Americans spend more money on music than on sex or prescription drugs. Given this voracious consumption, I would say that most Americans qualify as expert music listeners. We have the cognitive capacity to detect wrong notes, to find music we enjoy, and to tap our feet in time with the music - an activity that involves a process of meter extraction so complected that most computers cannot do it. Why do we listen to music, and why are we willing to spend so much money on music listening? Two concert tickets can easily cost as much as a week's food allowance for a family of four, and one CD costs about the same as a work shirt, eight loaves of bread, or basic phone service for a month. (Page 7)
First of all, I find the fact that computers have such a hard time finding the beat to be fascinating! It's such an intuitive, second nature thing for me, I'd never really thought about it as a complected thing. I teach 5 year olds how to create their own beat in our piano lessons. They usually come to me more than able to bop along with the beat in our listening exercises. When I teach them about keeping a beat we talk about simple things - ticking clocks, heartbeats, that sort of thing. I've yet to come across a child who didn't pick it up quickly, although some do struggle more than others to internalize the ability to keep it consistently even and steady.

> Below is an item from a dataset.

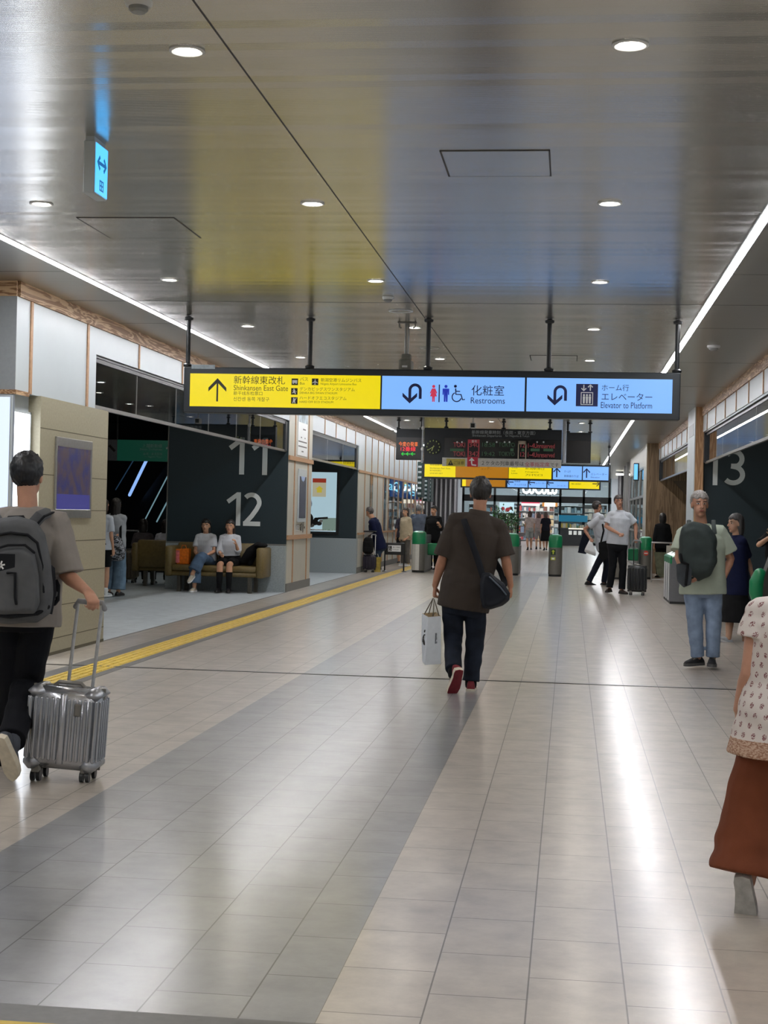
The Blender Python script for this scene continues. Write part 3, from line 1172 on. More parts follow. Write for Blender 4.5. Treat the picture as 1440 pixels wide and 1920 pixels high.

Andy and I haven't done so much concert attending lately - with regret, we've decided it's not in the budget right now. But some of our best, most memorable dates have been to either concerts, or music and dance performances such as Lord of the Dance. We counted the cost of tickets to see Kodo well spent when they came to town while we were at Purdue when we were poor college students. I'd not thought previously about the relative cost of music. Interesting.
Mr. Levitin goes on:
To ask questions about a basic, and omnipresent human ability is to implicitly ask questions about evolution. (page 7)
I think I'm going to have to disagree with the author here. I think it much more invites inquiry into the nature of God, as we are his offspring. The page and a half discussion of evolution and the emerging field of evolutionary psychology is simply irrelivant in my eyes. Fortunately it appears he doesn't linger long on the topic too much in the book.
This part I liked:
The power of music to evoke emotions is harnessed by advertising executives, filmmakers, military commanders, and mothers. ... Mothers throughout the world, as far back in time as we can imagine, have used soft singing to soothe their babies to sleep, or to distract them from something that has made him cry. (Page 9)
When so many people are running down Motherhood as an unworthy occupation, too trivial for a modern, educated woman, it pleased me to see Mothers listed in such company. I skipped some of the paragraph in which he talks about how various profession use music to tell us how to feel (because I'm typing one-handed while my baby sleeps on my lap), ending with how Moms use it to calm their children. It's probably a little off his topic, but I think Moms & other caregivers use it for much more than soothing an upset child. Music is used for learning (A, B, C, D.... Fifty nifty United States from thirteen original colonies...) and playing games (Ring around the rosie...) and providing motivation for work (say, cleaning a bathroom to William Tell or Bon Jovi) to name a few.
Your brain on music is a way to understand the deepest mysteries of human nature. That is why I wrote this book. (Page 11-12)
Big goal! I'm excited to see how he does!